The exercise
Only the number is wanted: how many lines of the data contain "parts"?
——
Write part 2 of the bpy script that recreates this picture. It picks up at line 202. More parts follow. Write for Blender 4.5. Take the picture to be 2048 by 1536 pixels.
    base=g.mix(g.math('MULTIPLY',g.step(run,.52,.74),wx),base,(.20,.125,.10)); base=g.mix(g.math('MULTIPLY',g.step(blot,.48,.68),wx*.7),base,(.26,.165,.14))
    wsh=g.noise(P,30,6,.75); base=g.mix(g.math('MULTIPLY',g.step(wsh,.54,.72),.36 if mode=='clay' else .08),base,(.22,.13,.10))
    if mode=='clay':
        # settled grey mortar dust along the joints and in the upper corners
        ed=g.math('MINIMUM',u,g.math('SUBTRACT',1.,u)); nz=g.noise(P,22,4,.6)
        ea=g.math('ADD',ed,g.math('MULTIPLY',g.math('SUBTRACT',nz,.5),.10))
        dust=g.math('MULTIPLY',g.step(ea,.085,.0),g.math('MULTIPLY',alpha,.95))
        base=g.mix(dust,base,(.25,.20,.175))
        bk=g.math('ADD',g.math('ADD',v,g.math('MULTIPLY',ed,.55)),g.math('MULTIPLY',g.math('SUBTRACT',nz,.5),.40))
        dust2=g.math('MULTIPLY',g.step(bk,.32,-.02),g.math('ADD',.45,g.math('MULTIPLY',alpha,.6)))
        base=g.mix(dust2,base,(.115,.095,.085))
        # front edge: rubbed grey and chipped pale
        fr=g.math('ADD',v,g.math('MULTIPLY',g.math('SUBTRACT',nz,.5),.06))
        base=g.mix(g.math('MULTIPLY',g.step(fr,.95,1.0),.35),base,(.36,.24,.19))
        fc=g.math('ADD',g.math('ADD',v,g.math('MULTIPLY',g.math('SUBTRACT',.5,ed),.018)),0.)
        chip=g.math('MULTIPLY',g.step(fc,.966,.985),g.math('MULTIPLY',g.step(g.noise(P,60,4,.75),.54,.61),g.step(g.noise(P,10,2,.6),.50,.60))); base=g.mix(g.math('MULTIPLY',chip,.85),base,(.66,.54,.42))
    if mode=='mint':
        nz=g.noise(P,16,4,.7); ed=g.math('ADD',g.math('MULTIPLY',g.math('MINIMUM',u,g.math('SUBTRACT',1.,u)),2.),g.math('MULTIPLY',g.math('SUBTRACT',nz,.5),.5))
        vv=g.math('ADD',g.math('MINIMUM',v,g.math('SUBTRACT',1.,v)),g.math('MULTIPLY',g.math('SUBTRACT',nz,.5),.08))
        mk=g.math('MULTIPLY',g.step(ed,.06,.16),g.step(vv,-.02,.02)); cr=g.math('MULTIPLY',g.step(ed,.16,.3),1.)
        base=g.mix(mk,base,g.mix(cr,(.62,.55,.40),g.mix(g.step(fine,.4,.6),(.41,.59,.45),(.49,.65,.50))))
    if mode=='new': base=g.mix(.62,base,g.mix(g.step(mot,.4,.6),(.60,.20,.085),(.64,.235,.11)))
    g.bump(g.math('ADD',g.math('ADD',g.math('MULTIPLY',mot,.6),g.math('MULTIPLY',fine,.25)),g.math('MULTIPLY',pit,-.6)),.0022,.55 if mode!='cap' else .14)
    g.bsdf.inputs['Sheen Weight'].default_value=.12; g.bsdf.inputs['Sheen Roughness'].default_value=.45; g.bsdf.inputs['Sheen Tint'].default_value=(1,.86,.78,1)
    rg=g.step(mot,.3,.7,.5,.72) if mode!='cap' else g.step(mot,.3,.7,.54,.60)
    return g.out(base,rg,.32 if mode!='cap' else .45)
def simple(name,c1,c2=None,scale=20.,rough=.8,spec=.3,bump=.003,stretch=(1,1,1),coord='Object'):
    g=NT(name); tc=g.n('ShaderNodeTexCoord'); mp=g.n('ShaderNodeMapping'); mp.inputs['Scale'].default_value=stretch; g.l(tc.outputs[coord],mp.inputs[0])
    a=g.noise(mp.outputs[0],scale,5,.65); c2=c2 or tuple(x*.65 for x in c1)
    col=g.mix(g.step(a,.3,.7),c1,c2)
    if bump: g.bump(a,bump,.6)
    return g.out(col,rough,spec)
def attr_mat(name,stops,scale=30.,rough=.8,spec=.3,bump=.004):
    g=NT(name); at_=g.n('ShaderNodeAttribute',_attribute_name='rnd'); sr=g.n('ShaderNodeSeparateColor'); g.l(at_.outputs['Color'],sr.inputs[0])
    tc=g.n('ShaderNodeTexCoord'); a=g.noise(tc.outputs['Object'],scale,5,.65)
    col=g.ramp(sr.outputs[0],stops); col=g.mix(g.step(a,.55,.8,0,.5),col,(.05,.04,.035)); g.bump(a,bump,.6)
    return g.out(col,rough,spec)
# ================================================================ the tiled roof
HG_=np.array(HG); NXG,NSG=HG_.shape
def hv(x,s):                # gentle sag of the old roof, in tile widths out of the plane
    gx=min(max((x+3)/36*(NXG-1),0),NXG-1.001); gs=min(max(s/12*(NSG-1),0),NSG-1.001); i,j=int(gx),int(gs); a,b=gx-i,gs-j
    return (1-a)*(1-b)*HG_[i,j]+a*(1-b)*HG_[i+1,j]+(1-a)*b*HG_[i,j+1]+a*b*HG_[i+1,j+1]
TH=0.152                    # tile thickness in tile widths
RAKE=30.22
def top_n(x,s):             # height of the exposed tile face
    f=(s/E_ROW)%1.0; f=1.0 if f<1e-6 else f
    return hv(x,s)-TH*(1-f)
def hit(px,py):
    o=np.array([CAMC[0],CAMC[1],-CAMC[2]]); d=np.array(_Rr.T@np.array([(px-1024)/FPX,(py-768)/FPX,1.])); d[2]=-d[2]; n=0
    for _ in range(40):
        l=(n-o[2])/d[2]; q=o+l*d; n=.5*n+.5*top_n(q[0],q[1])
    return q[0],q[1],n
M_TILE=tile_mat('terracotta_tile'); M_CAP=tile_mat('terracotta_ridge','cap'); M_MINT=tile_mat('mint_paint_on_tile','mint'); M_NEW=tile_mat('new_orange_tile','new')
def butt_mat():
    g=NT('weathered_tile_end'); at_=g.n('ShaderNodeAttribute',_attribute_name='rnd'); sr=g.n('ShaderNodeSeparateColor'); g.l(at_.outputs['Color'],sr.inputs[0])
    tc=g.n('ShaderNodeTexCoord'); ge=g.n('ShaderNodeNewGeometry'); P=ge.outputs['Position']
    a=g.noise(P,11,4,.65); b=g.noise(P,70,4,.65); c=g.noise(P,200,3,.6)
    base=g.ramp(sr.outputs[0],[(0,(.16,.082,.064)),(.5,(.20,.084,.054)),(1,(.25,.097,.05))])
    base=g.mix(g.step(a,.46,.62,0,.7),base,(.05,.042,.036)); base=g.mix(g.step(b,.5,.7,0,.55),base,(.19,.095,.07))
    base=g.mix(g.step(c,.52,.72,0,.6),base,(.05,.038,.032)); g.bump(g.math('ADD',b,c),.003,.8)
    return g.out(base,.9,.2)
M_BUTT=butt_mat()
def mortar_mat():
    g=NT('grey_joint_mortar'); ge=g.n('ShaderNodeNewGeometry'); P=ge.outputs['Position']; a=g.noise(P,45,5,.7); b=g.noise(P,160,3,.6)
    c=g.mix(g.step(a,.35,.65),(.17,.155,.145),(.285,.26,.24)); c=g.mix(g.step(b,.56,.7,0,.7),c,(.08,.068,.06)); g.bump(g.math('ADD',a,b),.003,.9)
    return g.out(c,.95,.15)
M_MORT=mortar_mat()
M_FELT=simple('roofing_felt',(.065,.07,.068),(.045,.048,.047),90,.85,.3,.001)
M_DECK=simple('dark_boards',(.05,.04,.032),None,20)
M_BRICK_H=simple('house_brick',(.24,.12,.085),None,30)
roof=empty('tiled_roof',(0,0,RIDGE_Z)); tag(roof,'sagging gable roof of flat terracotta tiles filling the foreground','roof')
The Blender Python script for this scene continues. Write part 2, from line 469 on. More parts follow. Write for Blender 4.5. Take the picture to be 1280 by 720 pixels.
——
Correct response
2